> **What needs to be done**:
Quote word for word the lines below, beginning with the first and ending with the one that has "obj('foil_scrap', bm, M['foil'], duct, smooth=False)". Drop the pictures.

> **Data block**:
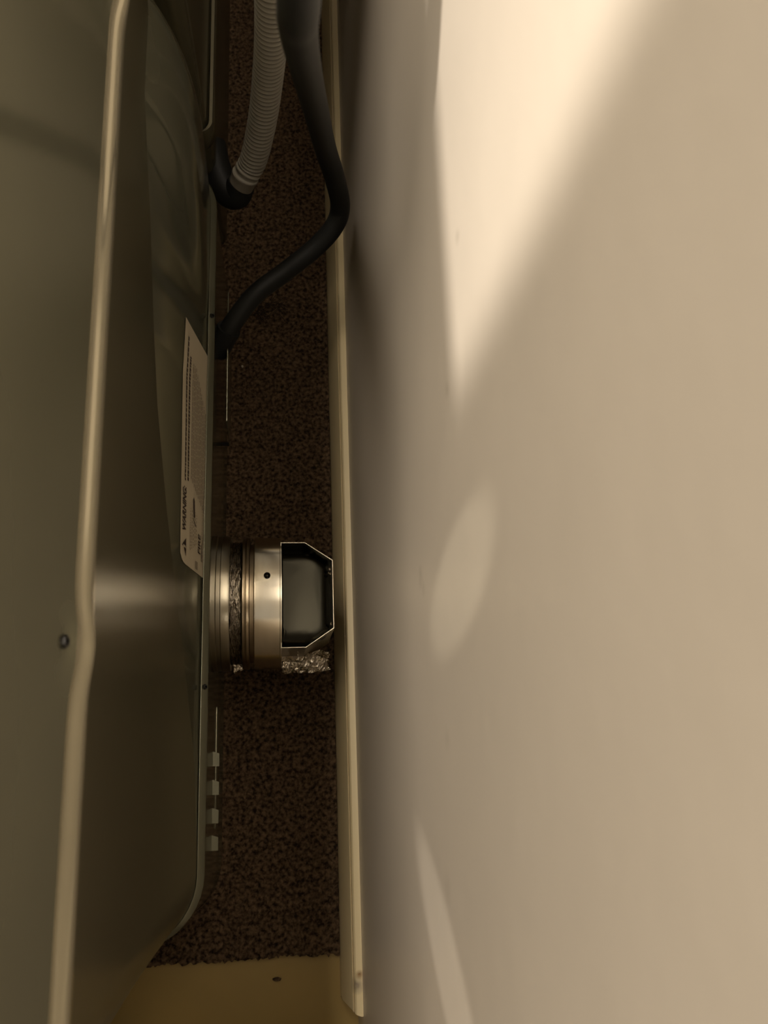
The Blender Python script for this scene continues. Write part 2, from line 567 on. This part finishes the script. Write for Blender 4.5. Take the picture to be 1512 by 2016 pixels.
bm.faces.new(vs[-1])
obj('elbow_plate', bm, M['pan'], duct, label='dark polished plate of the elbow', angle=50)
for (x, y, s) in ((.0452, .1640, .0016), (.0445, .1610, .0012), (.0456, .1605, .0013), (.0455, .1225, .0015)):
    bm = bmesh.new()
    bmesh.ops.create_icosphere(bm, subdivisions=1, radius=s)
    for v in bm.verts:
        v.co = Vector((v.co.x * .7, v.co.y, v.co.z * .6)) + Vector((x, y, .1130))
    obj('foil_scrap', bm, M['foil'], duct, smooth=False)

def crumple(name, corners, nu, nv, amp, parent, seed, thick=.0004):
    """a crumpled foil flap: bilinear patch with folded relief and thickness"""
    A, B, C_, D = [Vector(c) for c in corners]
    nr = (B - A).cross(D - A).normalized()
    bm = bmesh.new()
    rows = []
    for j in range(nv + 1):
        row = []
        for i in range(nu + 1):
            u, v = i / nu, j / nv
            p = A.lerp(B, u).lerp(D.lerp(C_, u), v)
            f = noise.noise((p.x * 180 + seed, p.y * 180, seed)) + .7 * abs(noise.noise((p.x * 420, p.y * 420 + seed, 2))) 
            ed = .0016 * noise.noise((u * 5 + seed, v * 5, 7))
            row.append(p + nr * (f * amp) + Vector((ed, ed, 0)))
        rows.append(row)
    top = grid(bm, rows)
    bot = grid(bm, [[p - nr * thick for p in r] for r in rows])
    edge = lambda g: [g[0][i] for i in range(nu + 1)] + [g[j][nu] for j in range(1, nv + 1)] + [g[nv][i] for i in range(nu - 1, -1, -1)] + [g[j][0] for j in range(nv - 1, 0, -1)]
    et, eb = edge(top), edge(bot)
    for k in range(len(et)):
        l = (k + 1) % len(et)
        bm.faces.new((et[k], et[l], eb[l], eb[k]))
    return obj(name, bm, M['foil'], parent, smooth=False, label='crumpled strip of foil tape')
crumple('foil_tape_flap', [(.0095, .0925, .066), (.0470, .0945, .066), (.0455, .1080, .078), (.0095, .1065, .078)], 26, 12, .0022, duct, 1.3)
crumple('foil_tape_flap', [(-.0265, .0935, .066), (-.0145, .0985, .066), (-.0200, .1100, .074), (-.0285, .1065, .074)], 12, 10, .0016, duct, 5.1)

# ------------------------------------------------------------------ power cord
cord = empty('power_cord', (-.030, .358, .10), 'thick black power cord bending from the dryer base up along the baseboard', 'cord')
pts = [(-.0420, .3490, .100), (-.0316, .3583, .1200), (-.0117, .3800, .1350), (.012, .3985, .140), (.0358, .4144, .1513), (.0502, .4245, .1667), (.0540, .4334, .1804), (.0478, .4352, .2116),
       (.0378, .4237, .2597), (.0275, .3842, .3411), (.0178, .3331, .4296), (.0112, .2815, .5079), (.0098, .2560, .5500), (.0090, .2680, .6000), (-.0050, .3150, .6800), (.0020, .3800, .7800), (.0300, .4200, .8600), (.0540, .4300, .9200)]
path = catmull(pts, 10)
bm = bmesh.new(); sweep(bm, path, .0076, 20)
obj('cable', bm, M['rubber'], cord, angle=180)
bm = bmesh.new(); box(bm, (.040, .407, .910), (.0684, .453, .960), .006, 3)
obj('plug', bm, M['rubber'], cord)
bm = bmesh.new(); sweep(bm, catmull([(-.0420, .3490, .100), (-.0365, .3535, .111), (-.0316, .3583, .1200)], 4), .0098, 18)
obj('strain_relief', bm, M['rubber'], cord)

# ------------------------------------------------------------------ washer beyond the dryer
washer = empty('washing_machine', (-.35, .85, 0), 'washing machine beyond the dryer, dark sheet metal back with the grey hose', 'washing machine')
WY = dict(yn=.520, yf=1.25, rn=.012, ny=30)
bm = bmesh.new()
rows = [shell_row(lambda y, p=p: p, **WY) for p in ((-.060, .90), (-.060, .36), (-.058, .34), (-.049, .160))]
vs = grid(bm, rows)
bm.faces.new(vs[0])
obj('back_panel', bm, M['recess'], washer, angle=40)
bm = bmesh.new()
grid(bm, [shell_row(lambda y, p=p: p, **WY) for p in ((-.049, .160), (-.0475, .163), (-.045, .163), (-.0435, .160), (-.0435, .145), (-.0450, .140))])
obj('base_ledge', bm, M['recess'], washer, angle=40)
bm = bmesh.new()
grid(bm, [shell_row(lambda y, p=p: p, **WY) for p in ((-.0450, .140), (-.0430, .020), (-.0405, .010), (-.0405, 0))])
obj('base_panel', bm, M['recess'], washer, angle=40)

# ------------------------------------------------------------------ drain hose
hose = empty('drain_hose', (-.02, .50, .09), 'grey corrugated drain hose rising from a black rubber elbow beside the carpet', 'hose')
hp = [(-.0252, .5010, .1040), (-.0190, .5050, .1180), (-.0125, .5085, .1340), (-.0055, .5060, .1810), (-.0010, .4990, .2360), (.0016, .4860, .300), (.0012, .4760, .365), (-.004, .480, .45), (-.012, .52, .58), (.0, .62, .72), (.03, .68, .80)]
path = catmull(hp, 60)
# resample to even steps
L = [0]
for a, b in zip(path, path[1:]): L.append(L[-1] + (b - a).length)
def at_len(s):
    for i in range(len(L) - 1):
        if L[i + 1] >= s: return path[i].lerp(path[i + 1], (s - L[i]) / max(1e-9, L[i + 1] - L[i]))
    return path[-1].copy()
pitch = .0050
start = .0135
dense, rad = [], []
s = start
k = 0
while s < L[-1]:
    dense.append(at_len(s)); ph = (k % 6)
    rad.append((.0112, .0114, .0112, .0086, .0060, .0086)[ph])
    s += pitch / 6; k += 1
bm = bmesh.new(); sweep(bm, dense, rad, 24)
obj('corrugated_tube', bm, M['hose'], hose, angle=180)
cp = [at_len(s) for s in (.0, .004, .008, .012, .0125, .0140, .0145)]
bm = bmesh.new(); sweep(bm, cp, [.0108, .0109, .0110, .0110, .0118, .0118, .0111], 28)
obj('hose_cuff', bm, M['cuff'], hose)
bp = [(-.0500, .5420, .104), (-.0460, .5230, .102), (-.0400, .5080, .0985), (-.0330, .5000, .0965), (-.0275, .4985, .0985), (-.0252, .5010, .1040), (-.0235, .5020, .1070)]
bpath = catmull(bp, 6)
bm = bmesh.new(); sweep(bm, bpath, [.0132 - .0010 * (i / (len(bpath) - 1)) for i in range(len(bpath))], 24)
obj('rubber_elbow', bm, M['rubber'], hose, label='black rubber elbow')

# ------------------------------------------------------------------ bits on the floor
bm = bmesh.new()
for k in range(46):
    t = rnd.uniform(-1, 1)
    c = Vector((-.002 + .016 * t + rnd.gauss(0, .003), .442 + .006 * math.sin(t * 4) + rnd.gauss(0, .004), .002))
    d = Vector((rnd.uniform(-1, 1), rnd.uniform(-1, 1), rnd.uniform(-.2, .4))).normalized() * rnd.uniform(.003, .008)
    sweep(bm, [c - d, c + Vector((0, 0, .001)), c + d], .0003, 4)
o = obj('lint_clump', bm, M['dust'], smooth=False, kind='stuff')
tag(o, 'dark fluffy clump of lint on the brown carpet below the cord', 'lint')
bm = bmesh.new()
bmesh.ops.create_icosphere(bm, subdivisions=2, radius=.0022)
for v in bm.verts: v.co = Vector((v.co.x * 1.6, v.co.y * .7, v.co.z * .5)) * (1 + .25 * noise.noise(v.co * 900)) + Vector((.006, -.1335, -.0072))
o = obj('crumb', bm, M['carpet'], smooth=False)
tag(o, 'tiny brown crumb on the bare tan floor below the carpet edge', 'crumb')
bm = bmesh.new()
bmesh.ops.create_icosphere(bm, subdivisions=1, radius=.0012)
for v in bm.verts: v.co = v.co * (1 + .2 * noise.noise(v.co * 900)) + Vector((-.0245, .383, .0008))
o = obj('paper_fleck', bm, M['paper'], smooth=False)
tag(o, 'tiny pale fleck on the dark carpet beside the dryer base', 'fleck')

> **Task answer**:
The Blender Python script for this scene continues. Write part 2, from line 567 on. This part finishes the script. Write for Blender 4.5. Take the picture to be 1512 by 2016 pixels.
bm.faces.new(vs[-1])
obj('elbow_plate', bm, M['pan'], duct, label='dark polished plate of the elbow', angle=50)
for (x, y, s) in ((.0452, .1640, .0016), (.0445, .1610, .0012), (.0456, .1605, .0013), (.0455, .1225, .0015)):
    bm = bmesh.new()
    bmesh.ops.create_icosphere(bm, subdivisions=1, radius=s)
    for v in bm.verts:
        v.co = Vector((v.co.x * .7, v.co.y, v.co.z * .6)) + Vector((x, y, .1130))
    obj('foil_scrap', bm, M['foil'], duct, smooth=False)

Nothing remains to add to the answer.